Based on the residence distribution of different age groups extracted from the mobile phone signal dataset, the spatial distribution of the population density between age groups was described through the mean–standard deviation method in ArcGIS. As shown in Figure 9, the spatial distribution of the elderly population had a more significant clustering characteristic than other age groups. It is worth noting that the urban districts, where the elderly population was densely distributed, were the areas with the most critical NO₂ pollution. This means that the elderly population with the lowest pollution contribution is bearing the highest risk of exposure; that is, Shanghai has serious environmental inequities in terms of air quality.

5. Discussion

5.1. Principal Findings

In summary, this study attempted to combine dynamic LUR models with mobile phone signal data to explain the spatio-temporal variations and group disparities of NO₂ exposure in Shanghai. Our main conclusions can be summarized as follows.

• The dynamic LUR models revealed an evident temporal variation of NO₂ exposure in Shanghai. Overall, it followed a bimodal diurnal variation and remains at a high level on weekdays but decreases on weekends, consistent with changes in traffic volume;
• In terms of spatial variation, higher-risk locations included urban areas with dense populations and busy traffic and were concentrated west of the Huangpu River. Also, lower regional inequality of NO₂ exposure was observed during the morning peak due to a large number of cross-regional commutes that led to NO₂ exposure homogenization across different regions;
• As for group disparity, women and the elderly proved to suffer more exposure to NO₂ pollution, which could be attributed to gender differences in travel behavior and the preference of residence in different age groups.

5.2. Strengths and Limitations

This study aimed to introduce an improved NO₂ exposure assessment by integrating the dynamic LUR model with mobile phone signal data and explored the spatio-temporal variation of the population exposure disparity in the case of Shanghai. Nevertheless, some limitations in this study should be pointed out.

First, limited by the availability of pollution concentration and mobile phone signal data, only diurnal and weekly variations in NO₂ exposure were explored. In the future, the data could be strengthened and validated on a monthly, seasonal, or annual scale over a longer period. Secondly, this paper attempted to establish a link between traffic-related air pollution and human risk. However, the lack of quantitative analysis of traffic emissions made it difficult to strongly support this conclusion. Thirdly, although this paper has revealed the exposure disparity in terms of spatio-temporal variation and age/gender group, there is still a long way to go in addressing the issues of environmental and health equity. The subsequent research is supposed to further dig out whether the implementation of financial support policies such as subsidies and tax cuts could attenuate exposure inequality and improve public health.

5.3. Policy Implications

These results suggest that Shanghai is trapped in an awkward predicament with an uncoordinated relationship between urban development and air quality. Currently, it is necessary to create a comprehensive environmental plan and a target- and results-oriented governance program to improve air quality and public health.

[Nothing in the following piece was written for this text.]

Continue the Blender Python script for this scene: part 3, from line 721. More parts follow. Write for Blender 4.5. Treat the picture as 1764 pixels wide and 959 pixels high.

Based on our analysis, we propose several recommendations. First, air pollution improvement requires regulators to pay close attention to pollution sources. Scientific land-use planning can be an ideal tool to coordinate urban economic development and quality living environments. For instance, it would be prudent to increase the number of green spaces near the pollutant source to prevent air pollutants from spreading elsewhere. In addition, the needs and interests of vulnerable social groups have to be prioritized in the process of the formulation and implementation of urban planning and environmental health policies to ensure environmental justice and sustainable development. Second, transportation improvement programs are also considered an effective way to alleviate the negative impacts of motorization. Today, TOD (transit-oriented development) has become a priority for improving public health and developing a quality living environment, as it encourages enhanced accessibility with a superior and sustainable transit system along with mixed land use and compact urban development. Moreover, the boom in ridesharing and electric vehicles has also created more opportunities to reduce the contribution of the road networks to air pollution. Third, higher risk areas for air pollution exposure are generally downtown in locations with high population density, and population agglomeration aggravates air pollution, as revealed in previous studies [99]. Therefore, the Shanghai municipal government should develop several effective control strategies for population agglomeration to guide the reasonable spatial distribution of the population to reduce the intensity of population exposure inequality.

6. Conclusions

In summary, this study proposed a fairly novel approach that integrated a dynamic LUR model and mobile phone signal data to improve the accuracy of dynamic population exposure. A more detailed analysis of group disparity was investigated in terms of spatio-temporal variation in the case of Shanghai. Although some limitations exist, our study could help researchers better understand the spatio-temporal patterns of NO₂ pollution exposure and assist policy-making aimed at improving public health. The results showed that it is vital to focus on land-use planning, transportation improvement programs, and population agglomeration to attenuate exposure inequality.